# Short problem:
Set down the data below from its first line to the line holding "COL = sc.collection", inclusive; omit all pictures.
┌──
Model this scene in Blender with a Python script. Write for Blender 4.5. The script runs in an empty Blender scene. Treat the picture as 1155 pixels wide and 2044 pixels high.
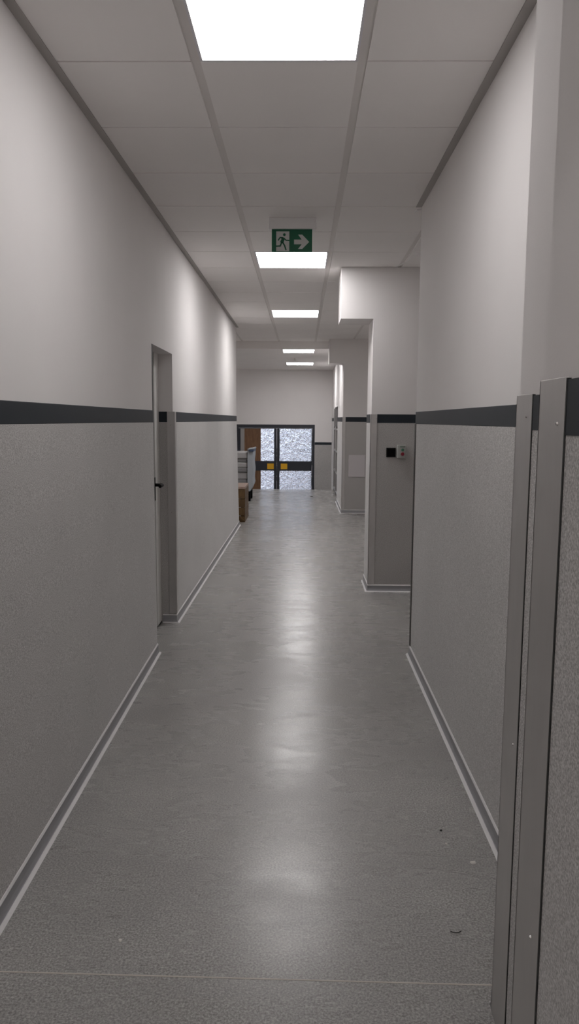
import bpy, bmesh, math, random
from mathutils import Vector, Matrix
random.seed(4)
sc = bpy.context.scene
COL = sc.collection

# ------------------------------------------------------------ materials
def mat(name, col, rough=.6, metal=0., spec=.5):
    m = bpy.data.materials.new(name); m.use_nodes = True
    b = m.node_tree.nodes['Principled BSDF']
    b.inputs['Base Color'].default_value = (*col, 1)
    b.inputs['Roughness'].default_value = rough
    b.inputs['Metallic'].default_value = metal
    b.inputs['Specular IOR Level'].default_value = spec
    return m
def nd(m, t, **kw):
    n = m.node_tree.nodes.new(t)
    for k, v in kw.items():
        if k in n.inputs: n.inputs[k].default_value = v
        else: setattr(n, k, v)
    return n
def lk(m, a, b): m.node_tree.links.new(a, b)
def coords(m, scale=(1, 1, 1)):
    tc = nd(m, 'ShaderNodeTexCoord'); mp = nd(m, 'ShaderNodeMapping'); mp.inputs['Scale'].default_value = scale
    lk(m, tc.outputs['Object'], mp.inputs['Vector']); return mp.outputs['Vector']
def ramp(m, fac, stops):
    r = nd(m, 'ShaderNodeValToRGB'); e = r.color_ramp.elements
    while len(e) < len(stops): e.new(.5)
    for i, (p, c) in enumerate(stops):
        e[i].position = p; e[i].color = (*c, 1) if len(c) == 3 else c
    lk(m, fac, r.inputs['Fac']); return r.outputs['Color']
def mix(m, a, b, fac, mode='MIX'):
    n = nd(m, 'ShaderNodeMix', data_type='RGBA', blend_type=mode)
    if isinstance(fac, float): n.inputs[0].default_value = fac
    else: lk(m, fac, n.inputs[0])
    lk(m, a, n.inputs[6]); lk(m, b, n.inputs[7]); return n.outputs[2]
def bump(m, h, strength, dist=.002):
    n = nd(m, 'ShaderNodeBump'); n.inputs['Strength'].default_value = strength; n.inputs['Distance'].default_value = dist
    lk(m, h, n.inputs['Height']); lk(m, n.outputs['Normal'], m.node_tree.nodes['Principled BSDF'].inputs['Normal'])
def bsdf(m): return m.node_tree.nodes['Principled BSDF']

def plaster(name, c):
    m = mat(name, c, .85, spec=.2); v = coords(m)
    n = nd(m, 'ShaderNodeTexNoise', Scale=2.2, Detail=4.); lk(m, v, n.inputs['Vector'])
    k = [x*.97 for x in c]
    lk(m, ramp(m, n.outputs['Fac'], [(.3, k), (.7, c)]), bsdf(m).inputs['Base Color'])
    n2 = nd(m, 'ShaderNodeTexNoise', Scale=170., Detail=3.); lk(m, v, n2.inputs['Vector'])
    bump(m, n2.outputs['Fac'], .12, .0015); return m
WHITE = plaster('white_wall_paint', (.79, .765, .755))
TILE = plaster('ceiling_tile_board', (.89, .865, .85))
BAR = mat('grey_ceiling_profile', (.74, .71, .69), .6)
DARKBAR = mat('shadow_gap_profile', (.42, .40, .385), .7)  # dark grey holds the shade of the recessed gaps in its colour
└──
# The answer:
Model this scene in Blender with a Python script. Write for Blender 4.5. The script runs in an empty Blender scene. Treat the picture as 1155 pixels wide and 2044 pixels high.
import bpy, bmesh, math, random
from mathutils import Vector, Matrix
random.seed(4)
sc = bpy.context.scene
COL = sc.collection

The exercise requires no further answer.